Way, way, up from the waves, the summit of the not so diminutive Little Hangman offers stunning views to the west. A climb up here at sunset would be well worth the effort, though you'd have to watch your step on the way back down as the light faded...
The Great Hangman is exactly 328 feet (100 metres) higher than its little brother and the path slowly ascends to it high above Rawn's Rocks, which you can see when the tide is low, and Blackstone Beach - a strand frequented by no humans save, perhaps, for Mr Webb and his climbing friends.
The Great Hangman is a big hunched dome of a hill with no real obvious peak or summit - if you are walking up there and have any doubt as to the whereabouts of the top, a cairn marks the spot.
And if you are wondering why I should have chosen these two coastal hills for inclusion in this series, I do have one excuse that comes from the record books - apart from their amazing vertiginous seaborne drama, despite their gruesome name - these hills boast the most sensational cliffs you will ever see.

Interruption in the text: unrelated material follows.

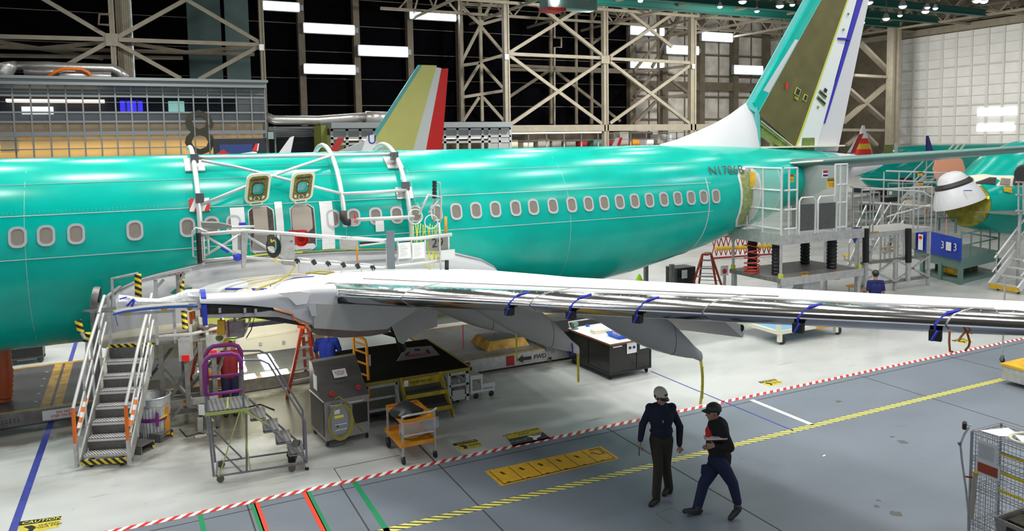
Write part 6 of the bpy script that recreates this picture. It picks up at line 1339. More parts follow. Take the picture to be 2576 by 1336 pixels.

Indeed, it is a little known but true fact that The Great Hangman plays host to the tallest sea-cliff in England, a mighty Alpine thing which measures 800 feet (244 m) from windy tip to watery toe.
Go up to that cairn at the very top of the hill and you will see that it has an altitude of 1,043 feet (318 m) making it the highest point along the entire 630-mile South West Coast Path.
You don’t need an excuse to fall in love with hills, but it’s always good to have the odd superlative to make your climb all the more worthwhile.